Atelier Report

2019.09.14 研修レポート

尾鷲の山視察 [後編]

尾鷲の山ツアー後編です。

お昼ご飯を食べながら、畦地さんと色々な話をしました(山の話から身の上話まで^^)

畦地さんはとても聡明な方で、かつ、お話がしやすい人でした。

気がついたら1時間以上も話し込んでいました。

さて、午後は競り市場からのスタートです。

丸太がたくさん並んでいます。

丸太を購入する際には、断面を見て木を選びます。

「目利き」たちは、知識、経験を総動員しながら、木を触ったり眺めたり…

(昔の人に多いそうですが)ときには繊維をかじったり…

そうして購入する木を選ぶんだそうです。

丸太の見分け方を伺いながら、目利きの人たちは断面を見て、立木だった際に木が見た景色や生きてきた環境を、とても細かく感じ取っているんだなぁ、と感じました。

ちなみに丸太の見分け方はどんなものがあるかというと…

虫喰い・死節・腐り・背と腹などなど…があります。

市場にはたくさんの木が山積みにされていましたが、この中で買うに相当する木は見当たらないなぁ、

と畦地さんはおっしゃっていました。

おそらく一本一本見なくてもわかるのでしょう。

また市場には杉と檜が区分けされて積まれています。

尾鷲というと、どちらかといえば檜が有名です。

ただ、僕も畦地さんも杉の方が興味の対象!!

ここにいた時間の9割は、杉丸太の近くでした!

そして、興奮冷めぬまま、次へ移動です。

次は加工場です。

写真はフローリングのさねを作る機械です。

番号が振ってあって、その順番にセットをしていきます。

左から流れていき、右から出てくるころには、フローリング加工されて出てきます。

そして次に見学しに行ったのが、畦地さんの製材場。

ここでは、皮をむいた後の丸太を、板状に加工していきます。

そして、釜で乾燥させます。

畦地さんのところでは、「愛工房」を使っています。

低温で乾燥させることで、杉が持っている精油分を十分に残しながら、含水率を落とします。

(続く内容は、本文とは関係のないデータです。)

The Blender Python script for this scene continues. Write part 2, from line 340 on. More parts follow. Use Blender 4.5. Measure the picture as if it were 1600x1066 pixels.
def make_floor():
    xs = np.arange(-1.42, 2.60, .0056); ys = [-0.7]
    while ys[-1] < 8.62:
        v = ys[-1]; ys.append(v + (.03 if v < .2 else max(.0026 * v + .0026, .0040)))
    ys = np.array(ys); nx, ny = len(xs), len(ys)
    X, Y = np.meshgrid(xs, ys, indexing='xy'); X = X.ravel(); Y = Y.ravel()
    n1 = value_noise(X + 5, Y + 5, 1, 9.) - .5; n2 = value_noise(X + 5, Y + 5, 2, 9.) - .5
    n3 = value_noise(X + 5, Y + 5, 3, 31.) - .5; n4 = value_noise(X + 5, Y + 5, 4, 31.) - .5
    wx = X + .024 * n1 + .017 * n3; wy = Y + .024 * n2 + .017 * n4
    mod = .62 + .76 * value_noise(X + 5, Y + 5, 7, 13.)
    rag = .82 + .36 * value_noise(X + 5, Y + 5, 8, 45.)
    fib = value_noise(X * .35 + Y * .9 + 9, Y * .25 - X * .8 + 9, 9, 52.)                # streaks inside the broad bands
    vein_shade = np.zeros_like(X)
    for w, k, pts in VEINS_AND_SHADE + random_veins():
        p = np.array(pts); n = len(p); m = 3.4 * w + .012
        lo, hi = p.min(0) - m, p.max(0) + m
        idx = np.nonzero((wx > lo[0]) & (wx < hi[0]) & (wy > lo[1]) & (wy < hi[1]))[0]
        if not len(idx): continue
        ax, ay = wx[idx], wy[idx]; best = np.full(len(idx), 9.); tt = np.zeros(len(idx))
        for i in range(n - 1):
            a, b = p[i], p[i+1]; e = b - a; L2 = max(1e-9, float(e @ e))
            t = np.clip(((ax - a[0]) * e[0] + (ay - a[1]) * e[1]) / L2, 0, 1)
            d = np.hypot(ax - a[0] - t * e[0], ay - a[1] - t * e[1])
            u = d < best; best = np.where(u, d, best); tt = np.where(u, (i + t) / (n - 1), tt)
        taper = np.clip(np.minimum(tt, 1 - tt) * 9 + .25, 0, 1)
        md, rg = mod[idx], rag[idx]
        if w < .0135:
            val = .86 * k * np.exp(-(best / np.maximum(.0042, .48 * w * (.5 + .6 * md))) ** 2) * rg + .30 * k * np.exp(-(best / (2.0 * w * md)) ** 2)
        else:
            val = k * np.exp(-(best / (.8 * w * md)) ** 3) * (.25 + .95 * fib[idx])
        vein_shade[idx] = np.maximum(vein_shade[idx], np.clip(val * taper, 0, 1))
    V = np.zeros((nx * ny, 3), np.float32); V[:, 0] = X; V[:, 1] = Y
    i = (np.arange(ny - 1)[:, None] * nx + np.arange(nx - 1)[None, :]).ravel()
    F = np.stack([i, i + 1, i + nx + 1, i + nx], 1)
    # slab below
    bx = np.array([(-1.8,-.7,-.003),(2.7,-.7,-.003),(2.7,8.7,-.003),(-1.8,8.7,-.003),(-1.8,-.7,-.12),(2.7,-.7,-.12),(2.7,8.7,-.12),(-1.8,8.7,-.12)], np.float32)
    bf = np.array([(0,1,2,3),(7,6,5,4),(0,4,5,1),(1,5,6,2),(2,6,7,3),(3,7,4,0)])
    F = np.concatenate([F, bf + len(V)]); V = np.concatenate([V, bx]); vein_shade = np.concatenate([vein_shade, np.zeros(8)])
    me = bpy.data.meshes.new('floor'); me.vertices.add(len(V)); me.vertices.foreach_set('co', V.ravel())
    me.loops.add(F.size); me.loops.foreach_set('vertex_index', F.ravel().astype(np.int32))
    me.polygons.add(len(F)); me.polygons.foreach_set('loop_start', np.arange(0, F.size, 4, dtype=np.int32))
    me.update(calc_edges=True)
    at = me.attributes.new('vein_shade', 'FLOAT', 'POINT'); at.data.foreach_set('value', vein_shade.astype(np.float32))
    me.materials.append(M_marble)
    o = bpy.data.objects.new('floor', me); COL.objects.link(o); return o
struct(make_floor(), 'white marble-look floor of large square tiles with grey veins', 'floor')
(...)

残念ながらこの日は稼働していませんでしたが、サウナのように中に入れるそうです。

木材がサウナで余分な水分を飛ばすなんて…

木が生きている感じがします。

建材をみるときの目が明らかに変化していくことを感じました。

特にフローリング材を見たときの感じ方は顕著です。

どこの山からどんな風に扱われてここへやってきたか、を想像するようになりました。

これはとても大切なことです。

床だけではなく、建物全体に言えることだと思います。

さらに自然乾燥させているところ。

今回のツアーでたくさんの学びがありました。

60年以上前に、山に木を植えた人たち

そして管理してきた人たち

伐採する人たち

目利きする人たち

加工する人たち

運ぶ人たち

建てる人たち…

そうやって住まいは建てられています。

昔見た映画の「いのちの食べ方」

を見たときと似た気づきがありました。

僕たちは木に生かされているんだなぁ…

そう思ったとき、もっともっとこの杉や山に関わる仕事をしたいと感じるようになりました。

今後、杉のためにできることをしていきたいと思います。